My first night in Albuquerque, Kshanti and her boyfriend Thomas picked me up and took me to their lovely adobe abode. We walked through a nearby park (forest?) in which the Rio Grande ran through. They say Albuquerque is not the prettiest city but to have that in your backyard–wow! We finished the evening with some yummy New Mexican food at a local joint (see upcoming food post for elaboration).

The next day I rented car and drove to Bandelier National Monument via the Jemez Mountain Trail. This drive took me though a variety of pueblos, reservations, Spanish and Indian ruins, the Coronado and Jemez State Monuments, Los Alamos, Santa Fe, and views of the Santa Fe National Forest. I passed breathtaking red rock mountains and spent half the day regretting not getting out of my car to spend a little time in them and snap a few photos. There is something about that rusty red earth that is so magical. Once I was closer to Bandelier I passed green valleys with horse ranches that were a beautiful stark contrast to the dry desert landscape.

I arrived at Bandelier and was greeted shortly after by a tarantula (the second I have met in my life). The park ranger told me that it’s mating season and this male was off to find himself a woman. This is the final hurrah for this old guy– he will pass away after this season whether he mates or not. If he finds his woman, well good for him! Except of course that he might make a lovely meal for her after they have mated (and by make I do not mean cook her a fine meal).

I hiked the forested Main Loop Trail and climbed the many ladders that led into the cavates (small human-carved alcoves). I was generally in close proximity to people but at times when I wasn’t I did have a small fear of encountering a black bear or a mountain lion (which reside in the park). Perhaps unlikely, but hey, you can’t be too careful.

That night I went tango dancing at Kelly’s Pub in Albuquerque. It was a nice scene with friendly folks and good dancers. I danced most of the night but unfortunately I was playing catch up with myself and stumbling over my own feet. Any bad dances I had that night I take responsibility for (although they they say it’s always the leaders’ fault).

Through a contact of a contact of a contact, I met Randi, who was nice enough to house me in her big beautiful home on the outskirts of Albuquerque.
The next morning I returned the car and took the commuter rail to Santa Fe.
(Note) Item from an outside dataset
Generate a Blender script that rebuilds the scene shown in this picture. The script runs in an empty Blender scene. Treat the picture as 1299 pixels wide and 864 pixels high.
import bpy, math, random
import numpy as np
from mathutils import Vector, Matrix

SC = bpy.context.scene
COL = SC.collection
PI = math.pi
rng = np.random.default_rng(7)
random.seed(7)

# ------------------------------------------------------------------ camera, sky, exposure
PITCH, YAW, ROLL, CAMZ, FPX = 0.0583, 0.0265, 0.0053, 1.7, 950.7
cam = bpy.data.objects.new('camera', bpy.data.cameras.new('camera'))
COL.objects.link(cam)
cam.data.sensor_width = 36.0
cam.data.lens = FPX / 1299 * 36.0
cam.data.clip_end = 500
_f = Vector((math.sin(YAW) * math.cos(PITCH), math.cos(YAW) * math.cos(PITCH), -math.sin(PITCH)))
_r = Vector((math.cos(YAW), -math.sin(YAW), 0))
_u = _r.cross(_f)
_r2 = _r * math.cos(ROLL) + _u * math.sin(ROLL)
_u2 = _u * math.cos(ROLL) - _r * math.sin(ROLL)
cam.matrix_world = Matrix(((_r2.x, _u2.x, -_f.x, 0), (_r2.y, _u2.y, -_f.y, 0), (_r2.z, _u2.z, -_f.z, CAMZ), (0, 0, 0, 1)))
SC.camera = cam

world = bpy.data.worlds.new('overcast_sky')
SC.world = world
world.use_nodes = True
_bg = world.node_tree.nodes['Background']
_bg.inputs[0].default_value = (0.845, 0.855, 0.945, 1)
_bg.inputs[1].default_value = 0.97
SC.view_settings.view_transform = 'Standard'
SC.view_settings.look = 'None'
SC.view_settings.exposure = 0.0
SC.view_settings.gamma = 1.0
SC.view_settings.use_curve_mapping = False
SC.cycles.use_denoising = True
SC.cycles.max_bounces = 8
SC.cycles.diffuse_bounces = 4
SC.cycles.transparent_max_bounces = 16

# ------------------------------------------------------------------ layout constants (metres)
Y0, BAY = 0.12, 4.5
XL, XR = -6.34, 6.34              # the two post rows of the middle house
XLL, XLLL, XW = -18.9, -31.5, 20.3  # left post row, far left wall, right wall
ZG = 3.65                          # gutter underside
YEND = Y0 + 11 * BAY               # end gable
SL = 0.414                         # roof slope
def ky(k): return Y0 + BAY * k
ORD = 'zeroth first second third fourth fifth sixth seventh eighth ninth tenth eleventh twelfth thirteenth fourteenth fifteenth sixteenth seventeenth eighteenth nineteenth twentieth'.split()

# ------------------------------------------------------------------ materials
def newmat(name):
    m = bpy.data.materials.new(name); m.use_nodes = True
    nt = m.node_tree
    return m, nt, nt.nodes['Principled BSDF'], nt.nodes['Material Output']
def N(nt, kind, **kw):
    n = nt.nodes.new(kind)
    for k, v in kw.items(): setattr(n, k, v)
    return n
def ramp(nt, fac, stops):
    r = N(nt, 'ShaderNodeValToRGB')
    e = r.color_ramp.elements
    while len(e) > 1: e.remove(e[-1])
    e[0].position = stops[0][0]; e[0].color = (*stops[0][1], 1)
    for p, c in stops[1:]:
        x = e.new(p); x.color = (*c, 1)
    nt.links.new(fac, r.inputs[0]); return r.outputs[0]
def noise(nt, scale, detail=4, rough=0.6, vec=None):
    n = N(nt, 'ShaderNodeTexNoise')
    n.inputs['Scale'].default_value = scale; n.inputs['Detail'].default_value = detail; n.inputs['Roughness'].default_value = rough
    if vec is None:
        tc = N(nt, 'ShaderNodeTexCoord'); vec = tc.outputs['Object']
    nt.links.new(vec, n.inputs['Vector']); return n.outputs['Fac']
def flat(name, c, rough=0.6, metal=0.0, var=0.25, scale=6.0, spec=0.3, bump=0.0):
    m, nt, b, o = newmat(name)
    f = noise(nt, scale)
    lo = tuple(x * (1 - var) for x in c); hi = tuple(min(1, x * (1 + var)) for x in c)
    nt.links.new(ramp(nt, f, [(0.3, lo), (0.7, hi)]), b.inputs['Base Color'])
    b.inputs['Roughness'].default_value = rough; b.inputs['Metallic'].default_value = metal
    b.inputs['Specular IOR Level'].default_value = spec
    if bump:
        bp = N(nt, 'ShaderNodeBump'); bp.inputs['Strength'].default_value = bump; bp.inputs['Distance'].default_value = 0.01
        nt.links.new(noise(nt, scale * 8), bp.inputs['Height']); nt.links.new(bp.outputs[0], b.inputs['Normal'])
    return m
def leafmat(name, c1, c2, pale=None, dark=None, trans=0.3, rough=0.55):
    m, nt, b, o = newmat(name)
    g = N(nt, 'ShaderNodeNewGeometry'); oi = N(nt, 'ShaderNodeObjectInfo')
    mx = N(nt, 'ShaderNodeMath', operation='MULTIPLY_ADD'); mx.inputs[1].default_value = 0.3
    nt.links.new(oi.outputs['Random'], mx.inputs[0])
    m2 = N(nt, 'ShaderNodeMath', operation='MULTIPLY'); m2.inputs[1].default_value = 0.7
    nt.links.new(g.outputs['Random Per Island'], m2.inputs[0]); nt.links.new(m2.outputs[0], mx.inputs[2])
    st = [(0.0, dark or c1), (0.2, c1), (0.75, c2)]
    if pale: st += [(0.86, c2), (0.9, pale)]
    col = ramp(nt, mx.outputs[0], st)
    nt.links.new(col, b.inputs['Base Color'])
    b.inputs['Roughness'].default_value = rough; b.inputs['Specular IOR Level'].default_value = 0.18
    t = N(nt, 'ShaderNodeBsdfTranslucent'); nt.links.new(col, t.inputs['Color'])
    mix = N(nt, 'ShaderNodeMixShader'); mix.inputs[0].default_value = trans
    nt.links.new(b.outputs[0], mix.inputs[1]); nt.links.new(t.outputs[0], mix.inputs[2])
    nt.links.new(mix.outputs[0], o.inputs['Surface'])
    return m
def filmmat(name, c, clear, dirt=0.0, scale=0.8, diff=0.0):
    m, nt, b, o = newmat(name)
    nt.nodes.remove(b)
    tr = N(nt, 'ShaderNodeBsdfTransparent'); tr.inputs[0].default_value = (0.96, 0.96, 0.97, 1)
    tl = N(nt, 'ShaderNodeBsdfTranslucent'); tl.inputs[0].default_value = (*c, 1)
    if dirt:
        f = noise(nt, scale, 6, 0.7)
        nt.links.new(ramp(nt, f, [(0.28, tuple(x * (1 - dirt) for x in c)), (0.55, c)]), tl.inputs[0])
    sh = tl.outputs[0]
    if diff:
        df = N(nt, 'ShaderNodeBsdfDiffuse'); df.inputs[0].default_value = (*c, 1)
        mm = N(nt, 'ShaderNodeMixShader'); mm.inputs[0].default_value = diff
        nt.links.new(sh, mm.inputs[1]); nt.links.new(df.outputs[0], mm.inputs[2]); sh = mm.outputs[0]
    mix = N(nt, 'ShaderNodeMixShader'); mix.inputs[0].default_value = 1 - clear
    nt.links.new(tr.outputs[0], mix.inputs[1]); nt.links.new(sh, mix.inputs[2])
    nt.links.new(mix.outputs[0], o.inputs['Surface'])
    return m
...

I checked in the Santa Fe International Hostel of which I had been going back and forth on as an option. It received many mixed reviews on the internet, many extremely negative, but I took a chance, hoping that it was merely that these folks weren’t accustomed to hostel life. My experience turned out being quite lovely and I would absolutely return again. There was a large kitchen completely stocked with food for the guests to eat. It was required of all guests to complete one small chore in the morning. I chose to take out the kitchen trash and enjoyed the spirit of cooperation. I only had to share the large bunk bed dorm room and private bathroom with one other female from Japan. For $18 I got a room and free food. Not bad at all, eh? I met some cool people and had some great conversations about life, travel, and dance.

After checking in I spent the day wandering around Santa Fe, feeling like a charmed person in a charmed place (see other post). Next time I return I will spend way more time getting to know this enchanted town.

Many folks of all ages and backgrounds struck up conversation with me in Santa Fe during my various transits. One guy, a hip-hop street poet from LA, told me if that if I come live in Santa Fe I will grow like I’ve never imagined. “In cities there is so much confusion. Out here, it’s only you and God.”

I’ll see you again, New Mexico. Ciao for now.